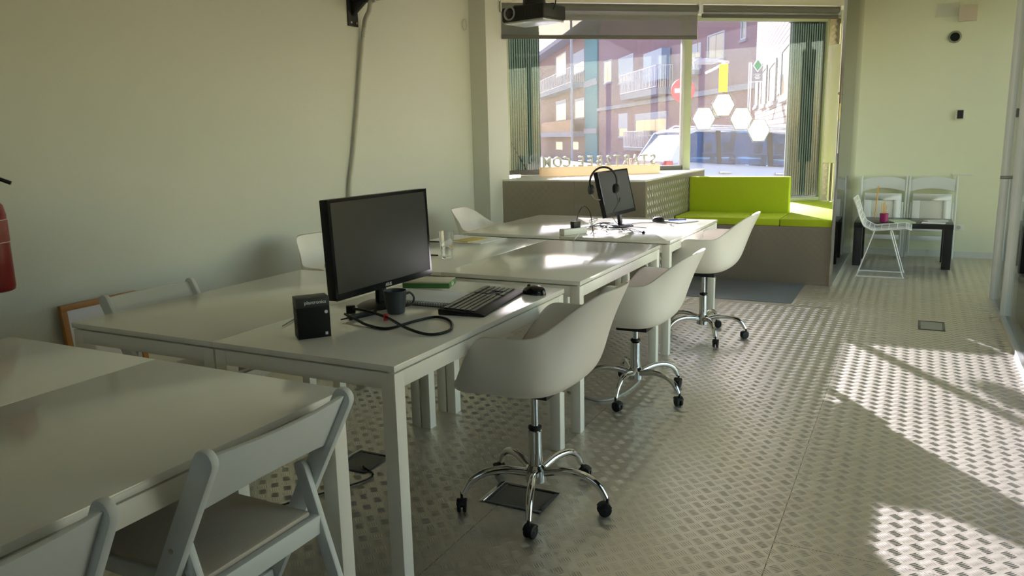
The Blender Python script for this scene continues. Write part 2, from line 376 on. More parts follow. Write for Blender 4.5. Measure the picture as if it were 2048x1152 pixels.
box('side_plate', SX, SX+.006, 4.776, 5.40, .002, .984, CLAD, sill); box('side_plate', SX, SX+.006, 5.402, 6.25, .60, .984, CLAD, sill)
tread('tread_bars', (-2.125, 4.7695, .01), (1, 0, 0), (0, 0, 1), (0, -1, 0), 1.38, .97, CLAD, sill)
tread('tread_bars', (SX+.0065, 4.78, .01), (0, 1, 0), (0, 0, 1), (1, 0, 0), 1.46, .97, TBAR, sill, keep=lambda cu, cv: (cu < .9) | (cv > .6))
bench = thing('window_bench', 'built-in bench clad in tread plate with lime green seat and backrest', 'bench', (0, 0, 0))
bp = [(SX+.008, 5.72), (.704, 5.72), (.704, 7.84), (.37, 7.84), (SX+.008, far_y-.02)]
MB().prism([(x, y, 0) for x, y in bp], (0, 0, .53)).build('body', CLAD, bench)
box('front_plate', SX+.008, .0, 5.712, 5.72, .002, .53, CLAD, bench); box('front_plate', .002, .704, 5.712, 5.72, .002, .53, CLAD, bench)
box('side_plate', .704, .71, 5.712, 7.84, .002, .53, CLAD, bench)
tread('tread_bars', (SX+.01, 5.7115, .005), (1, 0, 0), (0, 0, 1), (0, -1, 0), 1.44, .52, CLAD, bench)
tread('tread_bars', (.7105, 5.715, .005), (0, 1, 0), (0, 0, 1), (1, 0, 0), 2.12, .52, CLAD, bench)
box('seat_cushion', SX+.012, .25, 5.70, 6.235, .531, .60, GREEN, bench, .014)
MB().prism([(.253, 5.70, .531), (.70, 5.70, .531), (.70, 7.82, .531), (.36, 7.82, .531), (-.10, 7.46, .531), (.215, 6.40, .531), (.253, 6.36, .531)], (0, 0, .069)).build('seat_cushion', GREEN, bench, .012)
box('backrest_cushion', SX+.014, .25, 6.237, 6.36, .531, .95, GREEN, bench, .012)
MB().prism([(SX+.014, 6.362, .53), (.20, 6.362, .53), (-.12, 7.42, .53), (SX+.014, far_y-.02, .53)], (0, 0, .07)).build('backrest_box', CLAD, bench)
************
• WHAT YOU ARE ASKED TO DO: Copy every line of the data word for word, omitting the images.

• EXERCISE OUTPUT:
The Blender Python script for this scene continues. Write part 2, from line 376 on. More parts follow. Write for Blender 4.5. Measure the picture as if it were 2048x1152 pixels.
box('side_plate', SX, SX+.006, 4.776, 5.40, .002, .984, CLAD, sill); box('side_plate', SX, SX+.006, 5.402, 6.25, .60, .984, CLAD, sill)
tread('tread_bars', (-2.125, 4.7695, .01), (1, 0, 0), (0, 0, 1), (0, -1, 0), 1.38, .97, CLAD, sill)
tread('tread_bars', (SX+.0065, 4.78, .01), (0, 1, 0), (0, 0, 1), (1, 0, 0), 1.46, .97, TBAR, sill, keep=lambda cu, cv: (cu < .9) | (cv > .6))
bench = thing('window_bench', 'built-in bench clad in tread plate with lime green seat and backrest', 'bench', (0, 0, 0))
bp = [(SX+.008, 5.72), (.704, 5.72), (.704, 7.84), (.37, 7.84), (SX+.008, far_y-.02)]
MB().prism([(x, y, 0) for x, y in bp], (0, 0, .53)).build('body', CLAD, bench)
box('front_plate', SX+.008, .0, 5.712, 5.72, .002, .53, CLAD, bench); box('front_plate', .002, .704, 5.712, 5.72, .002, .53, CLAD, bench)
box('side_plate', .704, .71, 5.712, 7.84, .002, .53, CLAD, bench)
tread('tread_bars', (SX+.01, 5.7115, .005), (1, 0, 0), (0, 0, 1), (0, -1, 0), 1.44, .52, CLAD, bench)
tread('tread_bars', (.7105, 5.715, .005), (0, 1, 0), (0, 0, 1), (1, 0, 0), 2.12, .52, CLAD, bench)
box('seat_cushion', SX+.012, .25, 5.70, 6.235, .531, .60, GREEN, bench, .014)
MB().prism([(.253, 5.70, .531), (.70, 5.70, .531), (.70, 7.82, .531), (.36, 7.82, .531), (-.10, 7.46, .531), (.215, 6.40, .531), (.253, 6.36, .531)], (0, 0, .069)).build('seat_cushion', GREEN, bench, .012)
box('backrest_cushion', SX+.014, .25, 6.237, 6.36, .531, .95, GREEN, bench, .012)
MB().prism([(SX+.014, 6.362, .53), (.20, 6.362, .53), (-.12, 7.42, .53), (SX+.014, far_y-.02, .53)], (0, 0, .07)).build('backrest_box', CLAD, bench)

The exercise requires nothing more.